Saturday, May 18, 2013

The King and I (Resorts World Manila)


Based on a novel based on the diaries of Anna Leonowens (Menchu Launchengco-Yulo), this musical tells the story of a British woman who arrives in Bangkok with her son in the late 1800’s to play governess to the children of then reigning Thai monarch, King Mongkut (Nonie Buencamino). Set within the glittering confines of the royal palace, this onstage rendition is characterized by the constant friction between Anna and the King mainly brought about by their belief systems influenced by the different cultures from which they have been brought up. A love angle is also suggested all throughout the play, but just lingers in the background and is not pursued. This material has had several incarnations, including several movies, of which that one with Jodie Foster and Chow Yun Fat is well-remembered. The onstage version adds music and choreography that guarantees an enjoyable experience.

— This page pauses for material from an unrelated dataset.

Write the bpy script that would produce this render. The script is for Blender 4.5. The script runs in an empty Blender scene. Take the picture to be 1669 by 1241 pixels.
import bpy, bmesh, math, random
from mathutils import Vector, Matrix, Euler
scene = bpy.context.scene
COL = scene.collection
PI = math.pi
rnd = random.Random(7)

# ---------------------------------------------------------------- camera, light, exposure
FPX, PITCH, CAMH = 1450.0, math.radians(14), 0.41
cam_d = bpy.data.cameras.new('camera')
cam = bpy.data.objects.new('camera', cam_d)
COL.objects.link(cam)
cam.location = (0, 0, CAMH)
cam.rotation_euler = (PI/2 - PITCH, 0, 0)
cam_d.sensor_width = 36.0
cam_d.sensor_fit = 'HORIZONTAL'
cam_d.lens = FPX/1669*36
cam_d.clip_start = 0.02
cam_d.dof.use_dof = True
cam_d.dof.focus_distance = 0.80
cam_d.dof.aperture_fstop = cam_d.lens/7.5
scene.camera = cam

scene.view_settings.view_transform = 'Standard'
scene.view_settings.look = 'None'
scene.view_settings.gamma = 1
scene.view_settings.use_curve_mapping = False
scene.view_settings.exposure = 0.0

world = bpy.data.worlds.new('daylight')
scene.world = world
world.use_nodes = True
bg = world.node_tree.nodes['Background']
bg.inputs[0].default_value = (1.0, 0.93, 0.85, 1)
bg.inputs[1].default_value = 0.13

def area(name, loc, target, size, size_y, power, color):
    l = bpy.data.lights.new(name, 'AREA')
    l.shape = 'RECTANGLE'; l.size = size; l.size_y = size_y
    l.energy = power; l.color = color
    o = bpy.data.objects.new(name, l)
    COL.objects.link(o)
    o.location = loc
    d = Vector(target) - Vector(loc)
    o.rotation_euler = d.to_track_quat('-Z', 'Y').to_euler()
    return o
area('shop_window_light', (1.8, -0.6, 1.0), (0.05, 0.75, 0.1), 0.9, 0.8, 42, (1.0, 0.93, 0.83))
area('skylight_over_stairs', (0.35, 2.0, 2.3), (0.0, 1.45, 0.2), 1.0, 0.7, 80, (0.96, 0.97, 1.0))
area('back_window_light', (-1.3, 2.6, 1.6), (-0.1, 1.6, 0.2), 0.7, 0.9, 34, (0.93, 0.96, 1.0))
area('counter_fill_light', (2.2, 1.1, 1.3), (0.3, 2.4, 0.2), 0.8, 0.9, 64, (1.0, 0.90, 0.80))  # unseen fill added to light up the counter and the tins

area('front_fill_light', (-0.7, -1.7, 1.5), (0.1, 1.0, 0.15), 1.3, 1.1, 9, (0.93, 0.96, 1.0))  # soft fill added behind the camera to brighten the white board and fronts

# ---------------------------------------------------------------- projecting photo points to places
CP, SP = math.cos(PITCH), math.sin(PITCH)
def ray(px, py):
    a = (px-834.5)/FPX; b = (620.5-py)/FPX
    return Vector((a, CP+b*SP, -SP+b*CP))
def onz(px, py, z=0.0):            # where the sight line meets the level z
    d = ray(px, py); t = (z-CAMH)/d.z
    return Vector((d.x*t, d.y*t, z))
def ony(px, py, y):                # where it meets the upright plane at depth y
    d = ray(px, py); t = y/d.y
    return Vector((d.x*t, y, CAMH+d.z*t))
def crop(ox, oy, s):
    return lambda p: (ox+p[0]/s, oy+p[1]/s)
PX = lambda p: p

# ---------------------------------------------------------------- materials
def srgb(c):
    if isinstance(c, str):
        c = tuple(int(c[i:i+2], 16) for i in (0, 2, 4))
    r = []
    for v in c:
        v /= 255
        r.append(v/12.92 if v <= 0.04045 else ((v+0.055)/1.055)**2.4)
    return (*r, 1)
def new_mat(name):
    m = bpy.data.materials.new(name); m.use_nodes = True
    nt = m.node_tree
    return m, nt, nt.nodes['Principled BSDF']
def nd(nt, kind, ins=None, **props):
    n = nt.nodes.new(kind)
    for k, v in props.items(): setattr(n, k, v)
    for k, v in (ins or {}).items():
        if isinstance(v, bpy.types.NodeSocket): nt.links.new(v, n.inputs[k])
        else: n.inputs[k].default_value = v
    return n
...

Staging a musical with a cast made up of Thais is not that difficult to do in the Philippines. Hey, we are all Southeast Asians. We resemble each other whether we like it or not. And although only three of four of them are supposed to be European, one would not be that hard pressed to find someone who looks Caucasian here. Enter Menchu Lauchengco Yulo. Her features look western alright, and with that British accent down pat, you really would not find anything wrong with her portrayal. Despite the elaborate costumes and awesome portrayal, her turn as Diana Goodman in Next to Normal, however, still remains to be the personal favorite in terms of raw emotion and stage presence.

Nonie Buencamino is no newcomer to musical theater, with credentials also involving western remakes such as that opposite Dawn Zulueta when they starred in A Winter Night Musical. Aside from the obvious observation that he looks the part, his portrayal of a comical King Mongkut definitely caught the audience’s funny bone. The interesting contrast though is how he is seen later after the show, as people are lined up waiting for taxis, getting out of the building in ordinary clothes, went straight to 7-11 to buy something, and eventually left, perhaps taking the public commute. He is such a simple guy, and in contrast to the role that he just played, you could not help but admire how great of an actor he is, or all of them for that matter for lending us the onstage credibility that makes everything we see believable.

The rest of the cast are also worthy of praise. Tuptim (Tanya Manalang) gets most of the lung-busting songs, mostly duets with Lun Tha (Lorenz Martinez). Lady Thiang (Gina Respall) also wows with her sweet soprano and honest performance as the king’s consort who knows her place within the royal court and wholeheartedly accepts the fact that she is not really in the position to do anything about it. She is one sad character who covers up heartbreak with a stern mask of authority among the concubines. The kids are too adorable, particularly those three boys in blue who look alike! There are plenty of them, and they make this show so cute to watch, a perfect distraction from the main story arc concerning Anna and the King, as well as that romantic subplot between Tuptim and Lun Tha.

Coming right after The Sound of Music in Resorts World Manila’s theater line-up since they started, one could not help but compare the similarities, basically on how the two main characters often disagree and end up falling in love. The setting also calls for some immediate change in terms of regimes and status quo which greatly affects the actions of the characters. Both leading ladies originally cast are Filipinas who have made a name in the West End scene. The difference would be on the production values, more or less. This is not to say that The Sound of Music was staged with amateur sets and stuff, but rather because of the setting of The King and I in a palace, which means that the predominant hues of dazzling gold would be quite difficult to ignore. You want world class? This is absolutely world class.

Why the 4/5 then? Given the observations abovementioned, this particular staging of the musical deserves a 5/5 for the technical aspects, production design, and the acting, of course. One clover less is because of the material itself and how absurd it all seems to be, pretty much more than two hours of lèse-majesté onstage. You could understand why anyone from Thailand will flinch at the very idea. While we all know that it is fiction, the characters portrayed, or better yet, their descendants, are very much alive and kicking today. The concept of monarchy itself is rather outdated and those subscribed to that ideal had no choice but to adapt to the modern world, but still, there is a lot of respect going on for any of them to be portrayed in such a cartoonish, bordering-on-caricature kind of way. These historical figures symbolize a plethora of ideas and beliefs that whole nations hold dear to heart, and that is where the controversy lies. But yeah, if your going to be technical about it, this musical is worth the admission ticket. Leave your knowledge of history and society at the ticket counter first, maybe.